┌─ TASK INPUT

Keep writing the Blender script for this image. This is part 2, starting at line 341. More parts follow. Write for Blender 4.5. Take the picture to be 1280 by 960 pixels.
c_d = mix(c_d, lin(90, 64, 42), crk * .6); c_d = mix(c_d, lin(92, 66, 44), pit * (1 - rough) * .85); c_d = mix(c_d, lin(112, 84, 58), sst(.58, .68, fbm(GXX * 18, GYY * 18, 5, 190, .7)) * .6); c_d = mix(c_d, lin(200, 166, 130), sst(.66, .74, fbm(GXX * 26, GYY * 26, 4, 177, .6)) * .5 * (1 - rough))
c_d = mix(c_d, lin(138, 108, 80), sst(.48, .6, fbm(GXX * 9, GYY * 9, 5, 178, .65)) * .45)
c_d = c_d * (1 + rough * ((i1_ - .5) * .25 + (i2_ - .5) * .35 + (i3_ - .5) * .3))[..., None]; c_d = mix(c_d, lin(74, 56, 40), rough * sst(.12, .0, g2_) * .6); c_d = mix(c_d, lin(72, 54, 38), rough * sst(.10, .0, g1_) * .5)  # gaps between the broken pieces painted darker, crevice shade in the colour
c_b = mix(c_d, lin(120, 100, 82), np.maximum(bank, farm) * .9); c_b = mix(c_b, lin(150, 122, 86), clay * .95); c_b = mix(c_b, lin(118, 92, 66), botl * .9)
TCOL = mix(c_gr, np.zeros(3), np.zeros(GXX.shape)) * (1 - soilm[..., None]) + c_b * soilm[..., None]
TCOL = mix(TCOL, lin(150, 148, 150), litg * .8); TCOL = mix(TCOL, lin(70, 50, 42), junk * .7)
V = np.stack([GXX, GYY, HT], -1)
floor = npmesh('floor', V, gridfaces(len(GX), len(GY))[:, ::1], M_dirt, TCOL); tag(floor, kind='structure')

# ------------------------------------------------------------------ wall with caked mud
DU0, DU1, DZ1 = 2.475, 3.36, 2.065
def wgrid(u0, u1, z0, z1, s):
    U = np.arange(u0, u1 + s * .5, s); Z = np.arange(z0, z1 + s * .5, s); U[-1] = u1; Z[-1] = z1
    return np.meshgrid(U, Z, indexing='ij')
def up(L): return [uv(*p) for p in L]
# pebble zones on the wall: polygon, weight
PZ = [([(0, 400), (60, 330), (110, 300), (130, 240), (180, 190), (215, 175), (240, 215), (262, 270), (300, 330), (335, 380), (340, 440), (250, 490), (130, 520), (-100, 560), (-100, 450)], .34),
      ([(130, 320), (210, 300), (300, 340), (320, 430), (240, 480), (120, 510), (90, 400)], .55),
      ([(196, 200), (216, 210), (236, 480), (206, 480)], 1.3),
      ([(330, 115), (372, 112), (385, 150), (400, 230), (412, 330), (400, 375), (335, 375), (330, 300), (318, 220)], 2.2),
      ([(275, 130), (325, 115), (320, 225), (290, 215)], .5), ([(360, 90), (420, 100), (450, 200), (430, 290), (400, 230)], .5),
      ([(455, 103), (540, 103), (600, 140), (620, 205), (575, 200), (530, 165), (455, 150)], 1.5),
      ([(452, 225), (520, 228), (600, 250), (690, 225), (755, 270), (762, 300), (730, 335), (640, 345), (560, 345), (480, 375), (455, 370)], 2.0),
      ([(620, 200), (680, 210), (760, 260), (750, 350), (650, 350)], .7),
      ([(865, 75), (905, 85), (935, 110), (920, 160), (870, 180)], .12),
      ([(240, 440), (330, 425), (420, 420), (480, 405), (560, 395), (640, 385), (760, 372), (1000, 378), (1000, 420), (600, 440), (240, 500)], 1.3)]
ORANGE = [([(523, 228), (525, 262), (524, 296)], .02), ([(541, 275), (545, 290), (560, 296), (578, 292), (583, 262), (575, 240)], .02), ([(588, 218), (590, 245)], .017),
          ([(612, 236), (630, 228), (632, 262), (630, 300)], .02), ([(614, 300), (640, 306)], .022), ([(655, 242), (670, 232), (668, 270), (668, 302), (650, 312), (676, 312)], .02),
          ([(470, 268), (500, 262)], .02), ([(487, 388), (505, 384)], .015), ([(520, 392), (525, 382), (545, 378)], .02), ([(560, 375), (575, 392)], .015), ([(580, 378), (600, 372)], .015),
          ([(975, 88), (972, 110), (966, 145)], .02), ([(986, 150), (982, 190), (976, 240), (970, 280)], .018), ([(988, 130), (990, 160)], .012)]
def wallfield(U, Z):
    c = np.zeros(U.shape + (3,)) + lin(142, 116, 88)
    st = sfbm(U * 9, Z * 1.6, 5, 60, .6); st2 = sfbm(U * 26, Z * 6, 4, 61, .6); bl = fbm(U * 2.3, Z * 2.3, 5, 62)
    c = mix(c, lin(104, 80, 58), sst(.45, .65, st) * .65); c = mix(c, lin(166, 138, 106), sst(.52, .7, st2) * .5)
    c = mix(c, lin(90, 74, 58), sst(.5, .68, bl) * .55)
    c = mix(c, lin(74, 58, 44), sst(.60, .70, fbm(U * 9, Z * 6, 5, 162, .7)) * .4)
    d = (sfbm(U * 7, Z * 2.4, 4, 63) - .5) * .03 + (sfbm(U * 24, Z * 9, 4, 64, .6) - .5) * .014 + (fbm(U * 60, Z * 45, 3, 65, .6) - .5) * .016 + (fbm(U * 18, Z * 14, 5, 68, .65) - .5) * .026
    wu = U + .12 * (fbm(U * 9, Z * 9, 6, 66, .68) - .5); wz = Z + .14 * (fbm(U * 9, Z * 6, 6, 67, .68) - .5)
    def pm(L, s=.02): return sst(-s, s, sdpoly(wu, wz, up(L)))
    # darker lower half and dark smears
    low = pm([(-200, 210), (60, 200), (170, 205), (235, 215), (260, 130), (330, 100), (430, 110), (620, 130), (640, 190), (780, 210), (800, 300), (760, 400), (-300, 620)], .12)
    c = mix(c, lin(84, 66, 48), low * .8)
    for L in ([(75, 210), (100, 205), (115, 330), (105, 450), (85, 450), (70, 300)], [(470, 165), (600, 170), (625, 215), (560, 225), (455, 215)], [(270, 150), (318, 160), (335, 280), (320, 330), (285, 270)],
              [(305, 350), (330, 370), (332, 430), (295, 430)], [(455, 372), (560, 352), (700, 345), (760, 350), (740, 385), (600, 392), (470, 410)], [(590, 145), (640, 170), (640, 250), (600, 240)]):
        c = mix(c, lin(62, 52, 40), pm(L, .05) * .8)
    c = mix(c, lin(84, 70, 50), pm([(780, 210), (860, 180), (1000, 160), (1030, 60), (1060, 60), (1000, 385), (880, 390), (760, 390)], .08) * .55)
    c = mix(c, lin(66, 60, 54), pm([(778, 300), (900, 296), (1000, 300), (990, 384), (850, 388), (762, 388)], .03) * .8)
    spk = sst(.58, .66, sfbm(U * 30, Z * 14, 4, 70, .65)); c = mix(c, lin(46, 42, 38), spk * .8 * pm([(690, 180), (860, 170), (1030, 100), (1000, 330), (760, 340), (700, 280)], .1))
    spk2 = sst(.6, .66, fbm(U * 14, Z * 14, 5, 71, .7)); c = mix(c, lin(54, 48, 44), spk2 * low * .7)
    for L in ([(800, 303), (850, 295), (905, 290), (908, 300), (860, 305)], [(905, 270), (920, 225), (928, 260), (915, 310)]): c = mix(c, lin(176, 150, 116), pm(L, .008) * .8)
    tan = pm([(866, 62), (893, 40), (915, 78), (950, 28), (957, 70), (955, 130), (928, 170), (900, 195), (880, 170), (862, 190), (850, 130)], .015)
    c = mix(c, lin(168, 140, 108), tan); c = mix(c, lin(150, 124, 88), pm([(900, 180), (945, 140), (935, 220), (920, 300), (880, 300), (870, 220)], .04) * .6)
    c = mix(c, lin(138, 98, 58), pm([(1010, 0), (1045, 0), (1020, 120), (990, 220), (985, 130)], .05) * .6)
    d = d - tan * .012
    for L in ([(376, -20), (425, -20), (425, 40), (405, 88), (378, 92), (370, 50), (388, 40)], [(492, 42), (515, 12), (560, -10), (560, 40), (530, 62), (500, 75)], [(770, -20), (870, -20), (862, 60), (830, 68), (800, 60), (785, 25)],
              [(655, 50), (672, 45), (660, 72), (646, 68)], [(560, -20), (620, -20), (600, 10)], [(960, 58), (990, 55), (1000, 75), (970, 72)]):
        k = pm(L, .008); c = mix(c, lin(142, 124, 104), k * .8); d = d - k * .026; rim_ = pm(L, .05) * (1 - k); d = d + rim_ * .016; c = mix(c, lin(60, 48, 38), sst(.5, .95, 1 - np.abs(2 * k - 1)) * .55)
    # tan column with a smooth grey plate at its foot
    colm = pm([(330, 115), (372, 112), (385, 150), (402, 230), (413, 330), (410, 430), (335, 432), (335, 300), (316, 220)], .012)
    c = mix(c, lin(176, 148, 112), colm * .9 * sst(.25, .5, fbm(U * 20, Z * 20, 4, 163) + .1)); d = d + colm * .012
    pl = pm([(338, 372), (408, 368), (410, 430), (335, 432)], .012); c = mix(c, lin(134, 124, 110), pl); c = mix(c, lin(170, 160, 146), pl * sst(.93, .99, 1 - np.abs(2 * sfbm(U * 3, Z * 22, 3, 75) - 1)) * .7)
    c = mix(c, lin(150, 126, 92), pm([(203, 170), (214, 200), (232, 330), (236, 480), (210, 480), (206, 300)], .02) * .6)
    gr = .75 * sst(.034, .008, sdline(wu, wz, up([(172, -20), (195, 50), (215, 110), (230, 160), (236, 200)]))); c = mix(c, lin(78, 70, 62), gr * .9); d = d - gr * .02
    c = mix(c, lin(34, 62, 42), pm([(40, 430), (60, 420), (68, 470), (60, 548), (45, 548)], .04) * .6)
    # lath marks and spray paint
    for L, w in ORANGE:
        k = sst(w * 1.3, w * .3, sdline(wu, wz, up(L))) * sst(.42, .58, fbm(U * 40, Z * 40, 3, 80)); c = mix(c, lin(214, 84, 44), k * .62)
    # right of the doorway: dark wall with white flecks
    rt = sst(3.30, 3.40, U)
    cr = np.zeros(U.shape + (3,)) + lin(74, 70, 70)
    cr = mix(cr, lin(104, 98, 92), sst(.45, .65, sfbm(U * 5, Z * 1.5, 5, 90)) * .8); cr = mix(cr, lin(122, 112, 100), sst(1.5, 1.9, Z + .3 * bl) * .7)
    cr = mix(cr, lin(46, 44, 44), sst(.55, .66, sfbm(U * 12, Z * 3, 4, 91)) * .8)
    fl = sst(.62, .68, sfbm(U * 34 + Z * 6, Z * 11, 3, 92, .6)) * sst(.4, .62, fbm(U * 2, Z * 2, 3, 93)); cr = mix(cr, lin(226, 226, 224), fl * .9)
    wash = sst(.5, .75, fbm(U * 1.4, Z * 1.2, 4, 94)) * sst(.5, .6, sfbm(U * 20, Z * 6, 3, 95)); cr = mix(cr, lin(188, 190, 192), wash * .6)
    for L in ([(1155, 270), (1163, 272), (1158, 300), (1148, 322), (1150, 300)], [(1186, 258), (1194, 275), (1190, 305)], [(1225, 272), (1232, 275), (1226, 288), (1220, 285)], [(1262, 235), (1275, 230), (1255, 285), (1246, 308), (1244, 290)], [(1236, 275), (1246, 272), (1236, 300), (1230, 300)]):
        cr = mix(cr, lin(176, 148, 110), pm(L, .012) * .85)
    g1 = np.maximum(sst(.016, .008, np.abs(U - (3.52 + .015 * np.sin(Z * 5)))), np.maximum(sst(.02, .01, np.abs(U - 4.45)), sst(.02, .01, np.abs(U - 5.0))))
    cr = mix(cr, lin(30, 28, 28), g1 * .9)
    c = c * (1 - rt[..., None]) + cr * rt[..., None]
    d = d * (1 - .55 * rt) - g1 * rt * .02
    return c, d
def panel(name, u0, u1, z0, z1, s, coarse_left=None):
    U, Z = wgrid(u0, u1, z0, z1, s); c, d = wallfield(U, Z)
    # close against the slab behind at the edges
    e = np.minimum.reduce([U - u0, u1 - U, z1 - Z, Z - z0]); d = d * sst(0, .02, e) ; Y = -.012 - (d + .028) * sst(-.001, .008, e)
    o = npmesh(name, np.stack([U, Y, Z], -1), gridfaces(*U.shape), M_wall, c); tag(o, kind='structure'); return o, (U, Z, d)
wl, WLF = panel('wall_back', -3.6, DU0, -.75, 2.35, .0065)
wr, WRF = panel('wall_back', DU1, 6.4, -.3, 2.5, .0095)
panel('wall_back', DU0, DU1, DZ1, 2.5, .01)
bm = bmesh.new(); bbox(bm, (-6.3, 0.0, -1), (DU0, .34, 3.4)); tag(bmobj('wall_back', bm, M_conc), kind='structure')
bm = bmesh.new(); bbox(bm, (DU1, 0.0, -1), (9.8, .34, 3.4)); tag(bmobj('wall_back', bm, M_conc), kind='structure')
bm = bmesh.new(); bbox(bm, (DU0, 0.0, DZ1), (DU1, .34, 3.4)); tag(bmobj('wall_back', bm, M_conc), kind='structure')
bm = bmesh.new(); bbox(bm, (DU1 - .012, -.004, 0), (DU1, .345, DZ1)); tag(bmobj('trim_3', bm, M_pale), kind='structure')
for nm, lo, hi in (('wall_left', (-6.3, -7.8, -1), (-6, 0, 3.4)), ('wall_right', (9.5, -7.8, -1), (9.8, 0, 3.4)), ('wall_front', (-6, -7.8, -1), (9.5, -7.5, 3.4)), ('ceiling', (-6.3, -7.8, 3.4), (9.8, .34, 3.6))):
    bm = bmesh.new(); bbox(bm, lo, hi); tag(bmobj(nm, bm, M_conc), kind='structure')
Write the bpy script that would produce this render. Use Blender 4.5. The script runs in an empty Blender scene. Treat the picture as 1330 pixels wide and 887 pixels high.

└─

Up to and including the line that holds "c_d = mix(c_d, lin(138, 108, 80), sst(.48, .6, fbm(GXX", reproduce the records above exactly from their first line, and give nothing else.

PROBLEM SOLUTION:
Keep writing the Blender script for this image. This is part 2, starting at line 341. More parts follow. Write for Blender 4.5. Take the picture to be 1280 by 960 pixels.
c_d = mix(c_d, lin(90, 64, 42), crk * .6); c_d = mix(c_d, lin(92, 66, 44), pit * (1 - rough) * .85); c_d = mix(c_d, lin(112, 84, 58), sst(.58, .68, fbm(GXX * 18, GYY * 18, 5, 190, .7)) * .6); c_d = mix(c_d, lin(200, 166, 130), sst(.66, .74, fbm(GXX * 26, GYY * 26, 4, 177, .6)) * .5 * (1 - rough))
c_d = mix(c_d, lin(138, 108, 80), sst(.48, .6, fbm(GXX * 9, GYY * 9, 5, 178, .65)) * .45)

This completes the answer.